When I talk about digital gardening, I don’t mean digital gardening in the Stardew Valley or FarmVille sense. I mean gardening as in the tending and growth of my own ideas and projects on my own little plot of the world wide web — namely through my writing, notes, and projects. After reading Joel Hook’s blog post on his own digital garden, I’ve been thinking and reflecting on my own processes for managing my own digital garden (which you are on right now).
The garden plot
According to GitHub, I first created this blog in late August of 2020. At the time, it was more of a novelty thing. I wanted to get off of Medium and onto my own platform where I had more fine-grained control over how I could present my work and how people discover it.
I spent a few hours building out my own Hugo theme, making it as frictionless as possible to write produce new content. I threw up a few of my old Medium blog posts just to see how it would look, and I was happy with it. However, even with the novelty of the blog, I had nothing to write about.

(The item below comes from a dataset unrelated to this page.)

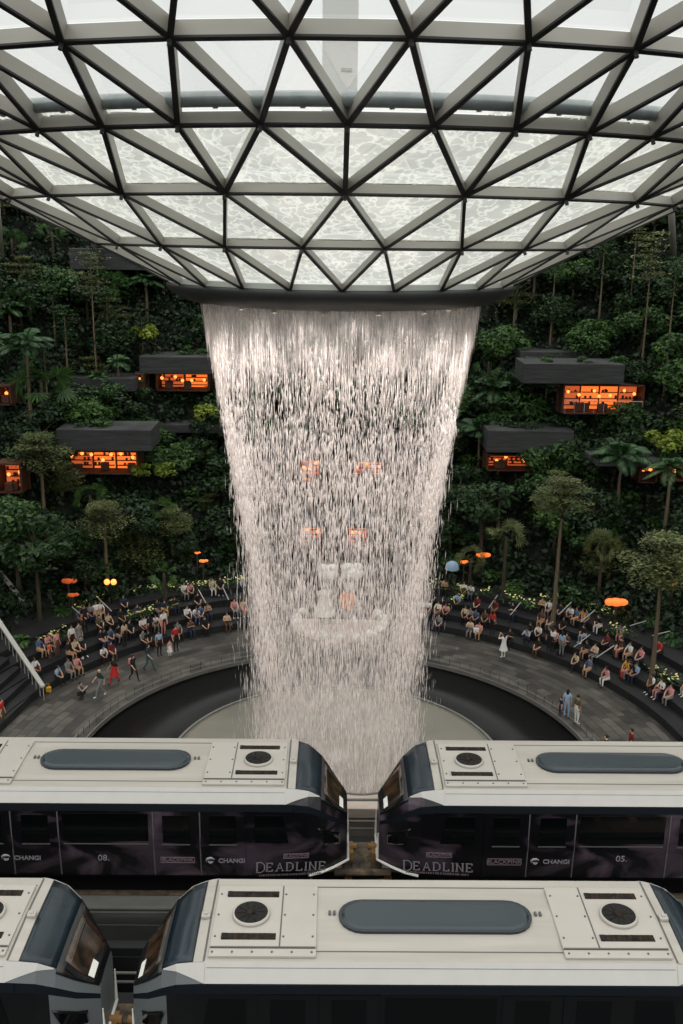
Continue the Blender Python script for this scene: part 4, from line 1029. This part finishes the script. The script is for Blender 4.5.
# labels for trees
def sector(o):
    x,y=proj(o.location)
    s='left slope' if x<235 else ('right slope' if x>450 else 'slope behind water')
    v='high on' if y<350 else ('halfway up' if y<470 else ('low on' if y<575 else 'at foot of'))
    return v+' '+s,x,y
def ordn(n): 
    return ['leftmost','second from the left','third from the left','fourth from the left','fifth from the left','sixth from the left','seventh from the left','eighth from the left','ninth from the left','tenth from the left'][n] if n<10 else ('%d%s from the left'%(n+1,{1:'st',2:'nd',3:'rd'}.get((n+1)%10 if (n+1)//10!=1 else 0,'th')))
grp={}
for o,k,mt,ex in TREES:
    s,x,y=sector(o); w_=WORD[k]; key=(('' if SHADE[mt] in w_[2] else SHADE[mt]+' ')+w_[2].replace(' olive-green','' if SHADE[mt]!='olive' else ' olive-green'),s,int(y//28)); grp.setdefault(key,[]).append((x,o,k))
cntk={}
for key in grp: cntk.setdefault(key[:2],[]).append(key[2])
for key,ls in grp.items():
    ls.sort(key=lambda t:t[0]); rows=sorted(set(cntk[key[:2]])); ri=rows.index(key[2])
    rowt='' if len(rows)==1 else (', upper row' if ri==0 else (', lower row' if ri==len(rows)-1 else (', middle row' if len(rows)==3 else ', row %d down'%(ri+1))))
    for i,(x,o,k) in enumerate(ls):
        o['label']=key[0]+' '+key[1]+rowt+(', '+ordn(i) if len(ls)>1 else ''); o['category']=WORD[k][1]; o['group']=WORD[k][2]+'s on the planted slope'
# undergrowth carpet
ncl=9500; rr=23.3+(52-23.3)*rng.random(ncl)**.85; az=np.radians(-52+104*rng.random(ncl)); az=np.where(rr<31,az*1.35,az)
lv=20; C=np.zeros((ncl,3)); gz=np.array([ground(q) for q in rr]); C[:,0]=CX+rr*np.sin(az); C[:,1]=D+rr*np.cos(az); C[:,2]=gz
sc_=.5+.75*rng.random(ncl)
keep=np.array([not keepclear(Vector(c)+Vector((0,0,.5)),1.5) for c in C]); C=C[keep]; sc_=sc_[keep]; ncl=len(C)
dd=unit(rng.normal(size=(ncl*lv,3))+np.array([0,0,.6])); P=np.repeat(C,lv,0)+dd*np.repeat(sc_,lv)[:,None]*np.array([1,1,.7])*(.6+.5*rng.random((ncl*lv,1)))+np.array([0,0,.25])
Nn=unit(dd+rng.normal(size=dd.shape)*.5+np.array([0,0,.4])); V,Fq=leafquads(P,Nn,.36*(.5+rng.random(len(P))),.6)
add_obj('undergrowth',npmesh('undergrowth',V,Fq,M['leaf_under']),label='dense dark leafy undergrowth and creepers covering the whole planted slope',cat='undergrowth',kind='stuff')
# cream flowering clumps along the planters
def flower_mesh(i):
    n=40; P=rng.normal(size=(n,3))*np.array([.38,.38,.1])+np.array([0,0,.22]); V,Fq=leafquads(P,unit(rng.normal(size=(n,3))*.4+np.array([0,0,1])),.26*(.6+.6*rng.random(n)),.5)
    m=9; P2=rng.normal(size=(m,3))*np.array([.2,.16,.05])+np.array([0,0,.4]); V2,F2=leafquads(P2,unit(rng.normal(size=(m,3))*.3+np.array([0,0,1])),.2,.7)
    return npmesh('flower_leaves',V,Fq,M['leaf_mid']),npmesh('flower_heads',V2,F2,M['petal'])
FM=[flower_mesh(i) for i in range(3)]
FP=[]
for x,y in [(80,609),(88,602),(100,597),(118,596),(123,594),(134,591),(140,589),(153,589),(168,587),(181,589),(190,586),(199,585),(206,584),(213,583),(222,583),(230,581),(241,580),(250,580),
   (63,629),(56,634),(44,640),(52,637),(130,616),(136,614),(155,608),(175,603),(147,611),
   (432,583),(444,585),(457,587),(462,589),(470,590),(487,592),(508,596),(515,599),(527,602),(533,605),(545,598),(557,597),(568,600),(575,603),(584,604),(592,606),(598,608),(606,611),(614,615),
   (615,628),(622,632),(655,670),(664,676),(675,681),(455,600),(461,598)]:
    FP.append((x,y))
for i,(x,y) in enumerate(FP):
    b=hit(x,y+3); g=FM[i%3]; o=empty('flower_clump',b,random.random()*6); add_obj('leaves',g[0],o); add_obj('blossoms',g[1],o); FP[i]=(x,y,o)
for sd,nm,lo,hi in (('left',' left planter edge',0,300),('right',' right planter edge',400,700)):
    ls=sorted([t for t in FP if lo<t[0]<hi],key=lambda t:t[0])
    for i,(x,y,o) in enumerate(ls): tag(o,'cream flowering clump on the'+nm+' above the seats, '+ordn(i),'flower','cream flower clumps along the planter edge')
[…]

The plot was there; I just didn’t have anything to plant in it.
Planting the seeds
If you have no seeds in your garden, the only things that will grow are weeds. I could barely remember the last time I read a book on my own time. Needless to say, garbage in, garbage out.
Over the summer, I began to read again. Technical write-ups, fiction novels, traversing into self-help, and memoirs. I started to read more about the state of the world and critically discuss these with family and friends. Reading helped me colour in the lines as to why we need to build in the first place. I started to realize that the problems we try so hard to solve with technology are not actually tech problems, but inherently human ones.
I’ve started to write more about some these ideas (like within this blog post!), at first to help me organize my own thoughts, but eventually segued into an excuse for me to talk to people about interesting ideas and get their perspective. It’s started a sort of chain reaction, with observations from a book leading to a conversation with a friend to a blog post ad infinitum. I’ve been able to slowly build up my base of knowledge so that I can contribute meaningfully to conversations.
These are the seeds I plant in my garden, but these seeds will stay seeds unless watered.
Watering the plants
I keep a bunch of random thoughts and ideas in my new tab page. Whenever I come across something interesting in a conversation or book or article, I file it away here. Slowly, categories have appeared as blog posts, articles, and papers coalesce and self-organize.
This input of information — the water — is what allows the ideas to grow. Just as it’s not enough to just water a plant once and forget about it, I’ve found that in-taking information inconsistently is about as good as not doing it at all. To be an effective watering can, I need to be intentional and consistent with my watering.
My process of collecting random scraps of information first sprung up from coming across interesting blog posts on Reddit. I’d always just read a cool post, follow a few hyperlinks, nod to myself and say “huh”, and maybe forward it to a friend or two. While it may have been entertaining to read, I got no real value out of it. Now that I’ve started cultivating this garden of ideas, I have a reason to be more intentional in how I sift through the information and be more mindful of what I’m actually taking away from each piece. Writing, specifically on this blog, has helped me to go back to more mature ideas and condense and refine them into something presentable and legible to others — quite literally picking the fruit of my labour.
We are all constantly bombarded with information, a lot of it is really good information too, but the challenge is absorbing it and applying it to the context of our lives and careers. — Joel Hooks
Now that I have all of these new-found ideas and tidbits of information, what do I do with them? Keep growing them forever? At some point on the exploit explore tradeoff, this knowledge should be applied to something in order to manifest it into something useful. The problem is, which ideas get priority of my time and effort?
Pulling weeds
No garden has unlimited space or nutrition to go around. Maybe some have a bigger garden than most, but that doesn’t mean you can grow whatever you want in it without abandon. Some will need more space than others and others you simply just cannot grow in the same garden plot.
Similarly, no one has unlimited time and energy they can put into projects and learning. I, unfortunately, have yet to fully learn this lesson. After having an empty plot for so long, having a little greenery show up has inspired me into a planting frenzy, trying to cram as much into the garden as possible.
I’m starting to step back and reflect on my current commitments and deciding to either to step down from things that I’m less passionate about to make more time and room to double down on the things I’m truly passionate about.
End
None of what I do is perfect. Looking back at writing from a year ago, reading code from a few months ago even, makes me cringe a little. Like any garden, this one evolves and grows over time; there is no ‘end-state’ that I’m trying to get the garden to. This little garden is just a little place for me to experiment, to push out things that I’m working on, and to provide snapshots of all the in-progress things going on in my life.
Through tending to this garden in public, I hope to show my success, failures, and everything in between and offer it as an open garden to learn from for anyone who stumbles upon it in the future. If just one person is inspired by it, learns from a mistake I made, or builds off of my work, then I would consider this garden a success.
Maybe you’ll find this as an incentive to start your own.